* A Dios nadie lo ha visto nunca. En efecto, la divina es una realidad distinta del mundo que nos rodea y de nosotros mismos; no forma parte del ser mensurable sino de lo que se ha denominado, con la pobreza de nuestro lenguaje, la trascendencia.
* Esta incapacidad para ver a Dios no reside en nuestra falta de atención, como cuando ignoramos la presencia de un ser conocido entrometido entre una multitud de personas que no conocemos, o cuando no nos percatamos de la presencia de un objeto dibujado entre una amalgama de líneas y trazos que nos lo ocultan a primera vista. No es por un descuido o por falta de interés: la existencia de Dios, admitiendo que sea real, no entra en los parámetros de lo espacio-temporal.
* Todo eso se enfrenta con el hecho de que nosotros solo hablamos, con propiedad, de aquello que podemos experimentar de alguna manera. Claro que se podría apelar, con Bergson, no sólo a la experiencia real de los objetos sino también a una experiencia posible; o a la experiencia que otros han tenido y en cuyo juicio nos apoyamos, y cuyo testimonio nos merece toda garantía de credibilidad. De esta manera, el “yo no creo sino lo que veo” se puede modificar en un “yo no creo sino lo que yo mismo veo o lo que otros han visto”. ¿Acaso no es la historia del pensamiento científico una muestra de un progreso intelectual que se apoya, no únicamente sobre la experiencia personal, sino básicamente sobre lo que otros han experimentado y, a su vez, nos han transmitido?

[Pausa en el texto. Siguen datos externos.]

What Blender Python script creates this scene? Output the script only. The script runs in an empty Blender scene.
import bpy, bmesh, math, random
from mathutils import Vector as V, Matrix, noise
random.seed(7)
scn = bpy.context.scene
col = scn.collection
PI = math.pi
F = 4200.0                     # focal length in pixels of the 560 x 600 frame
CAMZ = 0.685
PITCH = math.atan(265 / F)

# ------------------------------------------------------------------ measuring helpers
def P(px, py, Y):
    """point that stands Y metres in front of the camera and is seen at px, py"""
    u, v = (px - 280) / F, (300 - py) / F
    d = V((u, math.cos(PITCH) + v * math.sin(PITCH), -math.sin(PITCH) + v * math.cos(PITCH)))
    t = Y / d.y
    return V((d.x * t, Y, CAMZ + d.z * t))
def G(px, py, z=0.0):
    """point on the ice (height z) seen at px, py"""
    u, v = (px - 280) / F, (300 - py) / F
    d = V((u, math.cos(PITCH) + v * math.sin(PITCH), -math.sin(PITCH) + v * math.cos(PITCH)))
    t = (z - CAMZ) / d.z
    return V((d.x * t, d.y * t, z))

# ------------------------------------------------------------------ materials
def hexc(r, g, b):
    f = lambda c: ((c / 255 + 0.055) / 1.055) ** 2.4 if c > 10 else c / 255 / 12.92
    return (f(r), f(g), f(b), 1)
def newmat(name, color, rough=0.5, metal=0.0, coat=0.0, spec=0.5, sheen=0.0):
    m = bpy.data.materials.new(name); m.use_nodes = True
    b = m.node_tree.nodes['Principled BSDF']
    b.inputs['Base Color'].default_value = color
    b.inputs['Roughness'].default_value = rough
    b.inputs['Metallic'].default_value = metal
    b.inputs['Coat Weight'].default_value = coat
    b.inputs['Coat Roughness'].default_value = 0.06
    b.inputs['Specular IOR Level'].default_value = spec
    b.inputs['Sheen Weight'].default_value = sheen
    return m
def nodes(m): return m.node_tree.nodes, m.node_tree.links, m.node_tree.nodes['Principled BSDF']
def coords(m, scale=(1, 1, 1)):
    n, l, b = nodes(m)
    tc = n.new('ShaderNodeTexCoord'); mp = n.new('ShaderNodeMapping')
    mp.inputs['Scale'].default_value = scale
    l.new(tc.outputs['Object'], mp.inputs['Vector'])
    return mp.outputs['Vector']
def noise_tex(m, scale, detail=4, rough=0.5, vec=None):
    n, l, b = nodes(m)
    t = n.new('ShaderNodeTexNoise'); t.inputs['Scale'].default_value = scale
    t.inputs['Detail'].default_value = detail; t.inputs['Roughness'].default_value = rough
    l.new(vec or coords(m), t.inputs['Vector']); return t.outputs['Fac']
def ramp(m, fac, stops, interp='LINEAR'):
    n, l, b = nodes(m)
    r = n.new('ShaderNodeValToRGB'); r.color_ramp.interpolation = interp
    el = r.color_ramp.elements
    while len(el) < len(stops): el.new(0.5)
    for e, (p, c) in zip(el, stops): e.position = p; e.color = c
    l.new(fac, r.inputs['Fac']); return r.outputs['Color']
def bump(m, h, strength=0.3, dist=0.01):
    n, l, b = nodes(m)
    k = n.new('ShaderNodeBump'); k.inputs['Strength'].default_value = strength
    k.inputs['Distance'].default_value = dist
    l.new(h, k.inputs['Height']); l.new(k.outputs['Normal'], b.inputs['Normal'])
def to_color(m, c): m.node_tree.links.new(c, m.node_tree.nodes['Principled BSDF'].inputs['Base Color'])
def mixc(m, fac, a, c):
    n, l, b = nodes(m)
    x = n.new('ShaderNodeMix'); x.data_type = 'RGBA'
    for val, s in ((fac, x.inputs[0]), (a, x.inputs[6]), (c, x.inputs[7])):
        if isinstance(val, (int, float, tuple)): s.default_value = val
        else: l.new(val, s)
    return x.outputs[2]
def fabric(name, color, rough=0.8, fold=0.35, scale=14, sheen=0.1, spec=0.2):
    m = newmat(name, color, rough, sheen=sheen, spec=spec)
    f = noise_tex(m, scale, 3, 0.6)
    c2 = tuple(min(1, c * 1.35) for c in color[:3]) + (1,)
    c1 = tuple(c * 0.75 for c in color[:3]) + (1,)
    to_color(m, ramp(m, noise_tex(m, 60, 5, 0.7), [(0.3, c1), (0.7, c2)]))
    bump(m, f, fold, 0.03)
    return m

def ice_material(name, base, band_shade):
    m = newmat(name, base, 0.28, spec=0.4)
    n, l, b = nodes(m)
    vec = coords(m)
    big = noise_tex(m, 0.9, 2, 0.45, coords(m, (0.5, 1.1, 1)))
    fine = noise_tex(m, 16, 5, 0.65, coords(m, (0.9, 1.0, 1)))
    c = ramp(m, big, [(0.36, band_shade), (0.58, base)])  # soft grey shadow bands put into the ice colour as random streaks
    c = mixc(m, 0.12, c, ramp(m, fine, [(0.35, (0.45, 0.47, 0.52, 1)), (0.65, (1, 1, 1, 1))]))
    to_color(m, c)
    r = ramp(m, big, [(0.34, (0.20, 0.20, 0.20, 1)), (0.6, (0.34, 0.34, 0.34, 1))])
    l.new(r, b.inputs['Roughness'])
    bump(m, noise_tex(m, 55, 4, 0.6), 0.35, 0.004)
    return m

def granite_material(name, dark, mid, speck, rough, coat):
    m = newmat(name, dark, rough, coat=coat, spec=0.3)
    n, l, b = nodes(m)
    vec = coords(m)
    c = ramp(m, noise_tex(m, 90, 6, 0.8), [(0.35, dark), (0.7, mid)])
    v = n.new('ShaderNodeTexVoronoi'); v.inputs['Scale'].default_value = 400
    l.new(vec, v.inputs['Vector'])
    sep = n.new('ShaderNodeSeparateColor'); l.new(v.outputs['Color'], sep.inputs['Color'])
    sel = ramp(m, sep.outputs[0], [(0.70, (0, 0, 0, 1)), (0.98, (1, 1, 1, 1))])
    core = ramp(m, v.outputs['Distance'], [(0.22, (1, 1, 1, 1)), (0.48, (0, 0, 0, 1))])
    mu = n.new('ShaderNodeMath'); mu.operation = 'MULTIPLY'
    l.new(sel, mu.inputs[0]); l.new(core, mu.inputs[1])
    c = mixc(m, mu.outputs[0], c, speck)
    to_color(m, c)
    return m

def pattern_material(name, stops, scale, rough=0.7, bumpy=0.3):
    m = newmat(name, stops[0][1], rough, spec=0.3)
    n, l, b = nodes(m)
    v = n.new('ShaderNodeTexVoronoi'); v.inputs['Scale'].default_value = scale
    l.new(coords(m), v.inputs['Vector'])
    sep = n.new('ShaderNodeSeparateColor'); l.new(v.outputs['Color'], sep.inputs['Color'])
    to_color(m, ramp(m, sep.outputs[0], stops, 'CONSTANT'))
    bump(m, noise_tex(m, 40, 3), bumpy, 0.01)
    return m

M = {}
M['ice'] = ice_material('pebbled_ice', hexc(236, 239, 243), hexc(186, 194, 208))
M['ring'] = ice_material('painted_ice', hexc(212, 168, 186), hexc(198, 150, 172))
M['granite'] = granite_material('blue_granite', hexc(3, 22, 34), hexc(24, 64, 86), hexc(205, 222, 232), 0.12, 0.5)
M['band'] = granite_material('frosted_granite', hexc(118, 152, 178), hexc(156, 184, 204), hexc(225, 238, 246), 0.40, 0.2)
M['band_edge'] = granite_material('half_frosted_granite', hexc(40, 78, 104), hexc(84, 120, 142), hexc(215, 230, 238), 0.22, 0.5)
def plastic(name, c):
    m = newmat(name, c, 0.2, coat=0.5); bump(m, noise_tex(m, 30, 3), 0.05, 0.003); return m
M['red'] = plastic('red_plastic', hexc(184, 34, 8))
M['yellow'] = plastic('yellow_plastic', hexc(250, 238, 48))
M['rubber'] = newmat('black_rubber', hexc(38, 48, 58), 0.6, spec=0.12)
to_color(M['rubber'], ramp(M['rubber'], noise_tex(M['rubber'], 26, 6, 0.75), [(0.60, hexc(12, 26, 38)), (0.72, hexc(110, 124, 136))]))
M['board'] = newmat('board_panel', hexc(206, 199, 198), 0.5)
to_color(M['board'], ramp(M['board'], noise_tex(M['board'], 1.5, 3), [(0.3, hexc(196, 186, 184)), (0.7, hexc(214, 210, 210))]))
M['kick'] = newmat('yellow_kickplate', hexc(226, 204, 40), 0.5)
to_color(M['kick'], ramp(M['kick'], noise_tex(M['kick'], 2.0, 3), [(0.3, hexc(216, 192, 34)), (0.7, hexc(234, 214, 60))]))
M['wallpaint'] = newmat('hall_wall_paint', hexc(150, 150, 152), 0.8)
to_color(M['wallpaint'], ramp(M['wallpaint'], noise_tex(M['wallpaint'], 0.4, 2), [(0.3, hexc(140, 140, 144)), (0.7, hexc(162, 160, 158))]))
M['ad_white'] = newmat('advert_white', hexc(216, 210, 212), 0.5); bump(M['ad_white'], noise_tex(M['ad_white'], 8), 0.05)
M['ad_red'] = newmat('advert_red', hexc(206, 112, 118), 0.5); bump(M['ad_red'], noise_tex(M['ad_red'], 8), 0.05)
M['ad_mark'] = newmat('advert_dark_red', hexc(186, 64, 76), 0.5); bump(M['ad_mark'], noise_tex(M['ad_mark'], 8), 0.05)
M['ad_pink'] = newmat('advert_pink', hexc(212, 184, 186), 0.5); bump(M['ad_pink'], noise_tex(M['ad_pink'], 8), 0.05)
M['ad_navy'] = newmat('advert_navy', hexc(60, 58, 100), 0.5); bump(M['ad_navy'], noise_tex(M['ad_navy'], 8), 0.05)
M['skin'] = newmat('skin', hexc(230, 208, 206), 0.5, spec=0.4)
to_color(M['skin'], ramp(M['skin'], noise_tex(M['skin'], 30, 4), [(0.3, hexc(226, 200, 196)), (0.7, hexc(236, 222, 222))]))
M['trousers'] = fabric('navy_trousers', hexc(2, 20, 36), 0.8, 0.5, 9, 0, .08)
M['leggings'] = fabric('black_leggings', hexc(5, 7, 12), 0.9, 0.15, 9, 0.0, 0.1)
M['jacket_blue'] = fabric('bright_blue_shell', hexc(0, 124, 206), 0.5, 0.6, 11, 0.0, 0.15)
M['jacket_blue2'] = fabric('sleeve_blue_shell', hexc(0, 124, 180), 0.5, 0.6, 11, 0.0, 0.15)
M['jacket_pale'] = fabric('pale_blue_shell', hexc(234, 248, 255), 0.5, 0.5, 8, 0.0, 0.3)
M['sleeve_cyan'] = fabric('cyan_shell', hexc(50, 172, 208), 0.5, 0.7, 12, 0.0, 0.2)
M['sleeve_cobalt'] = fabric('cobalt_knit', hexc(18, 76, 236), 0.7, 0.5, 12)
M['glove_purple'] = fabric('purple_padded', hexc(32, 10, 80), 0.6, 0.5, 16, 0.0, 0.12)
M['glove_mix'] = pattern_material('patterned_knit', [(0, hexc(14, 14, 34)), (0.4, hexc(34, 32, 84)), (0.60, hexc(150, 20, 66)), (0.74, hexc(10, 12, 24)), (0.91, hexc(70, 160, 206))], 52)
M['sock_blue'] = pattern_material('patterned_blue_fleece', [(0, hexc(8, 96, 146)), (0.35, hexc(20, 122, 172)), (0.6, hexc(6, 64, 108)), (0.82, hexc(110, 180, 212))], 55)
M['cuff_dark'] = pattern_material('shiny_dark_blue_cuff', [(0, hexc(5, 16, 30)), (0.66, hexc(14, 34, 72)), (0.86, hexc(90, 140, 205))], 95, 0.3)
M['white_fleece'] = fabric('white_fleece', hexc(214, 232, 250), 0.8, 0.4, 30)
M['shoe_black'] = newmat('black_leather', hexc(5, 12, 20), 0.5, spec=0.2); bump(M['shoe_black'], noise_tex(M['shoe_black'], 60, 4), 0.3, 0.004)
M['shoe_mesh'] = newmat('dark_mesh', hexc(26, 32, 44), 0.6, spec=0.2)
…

* Es cierto que tampoco los otros han visto a Dios, como para que su experiencia directa me sirva de argumento irrefutable. Por eso, la hipótesis de Dios, su afirmación, implica una revisión del concepto mismo de realidad que tenemos; no se trata de hacerlo añicos, admitiendo como real cualquier cosa que se nos antoja como tal, incluso fruto de nuestra imaginación. La “nada de Dios”, por relación al conjunto total del mundo, que sí es objeto de nuestra experiencia sensible, no puede ser equivalente a una pura y absoluta negación de su realidad, a la ausencia de ser. Sostener la afirmación de Dios excluye, más bien, que el mundo sea todo, que sea la única realidad, toda la realidad, como señala J. Delanglade en su libro Le problème de Dieu.
* En verdad, la afirmación de la existencia de Dios deviene un obstáculo únicamente para una postura materialista reduccionista, según la cual la realidad del mundo material es la totalidad exclusiva de cuanto existe. Confesar la existencia de Dios o del espíritu en el hombre no significa devaluar el peso de nuestro mundo, ni recortar valor alguno a cuanto nos rodea. El esplendor de lo natural no solo no está reñido con la existencia sobrenatural (de Dios), sino que encuentra en ella su mejor garantía de sentido. Confesar la creencia en un ser divino y creador no supone una amenaza para la inmensa multitud de seres materiales y limitados sino, al contrario, postular la fuente de su misma existencia y de todo su valor.
* Se impone, en nombre de la honestidad intelectual y de la coherencia en nuestro razonamiento, ampliar el concepto de realidad así como revisar el concepto que de razón humana tenemos. No podemos reducir lo real a lo empíricamente constatable, como no podemos reducir la idea de la razón a aquella que se mueve únicamente entre los parámetros de la física y la matemática. Si la ciencia –en su sentido más riguroso- reconoce sus límites, no se condena por ello a una especie de automutilación resignada, sino que se dispone, humildemente, a dejarse enriquecer por cualquier otra aportación legítima en el conocimiento de la verdad.
* Si nadie ha visto a Dios, si Dios mismo no forma parte de este mundo, entonces es que la realidad de Dios es espiritual, entonces es que la materia no es todo lo real, ni el criterio absoluto para determinar lo que es verdad. Se impone la revisión del concepto de materia, pero de igual modo se debe revisar el concepto de espíritu que nosotros tenemos, accesible siempre a partir de la realidad de nuestro cuerpo. Se impone, en fin, la necesidad de una argumentación filosófica sobre la existencia de Dios, toda vez que su existencia no es, para nosotros, un dato evidentemente constatable.